A $4.7 million offer for a stretch of riverfront land in Murray Bridge “greatly undervalues” its importance to the community, a group of petitioners say.

Hundreds of people want the Murray Bridge council to keep the land on Wildens Way in public hands, according to a petition delivered to the council on Sunday.

A local person calling themselves “Murray Champion” gathered 230 signatures in response to a rival petition in April, from a group of shack lessees who wanted to buy the land.

Councillors agreed to meet with the shack owners to discuss the idea, despite having previously ruled that the land could not be sold without community approval.

The authors of the latest petition asked the council to “reaffirm its commitment” to a long-term plan to demolish the shacks on Wildens Way and turn the land into an extension of Long Island Reserve.

That work did not have to wait until the last leases expired in 2061, either, they said.

Blocks which were currently vacant could be made more accessible to the public right away.

They were not anti-development, either – it would be appropriate for some of the land to be used for cafes, tourism or even accommodation if it were set back from the riverfront.

But they said the shack lessees’ $4.7 million offer was not enough, considering Murray Bridge’s existing riverfront reserves were already overcrowded and its population was growing.

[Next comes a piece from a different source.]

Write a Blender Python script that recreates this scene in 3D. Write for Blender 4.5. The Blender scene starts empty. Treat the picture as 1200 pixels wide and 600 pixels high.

“(The proposed price) equates to each of the 22,495 residents of Murray Bridge each being paid $209 to never ever be able to walk the length of the riverfront through town, or access the river at Wildens Way, ever again,” the petitioners said.

Murray Bridge Mayor Brenton Lewis thanked the petitioners for their thoughts.

“It is a matter for the community to have their say,” he said in an emailed reply.

“It should go out to allow strong, honest debate.”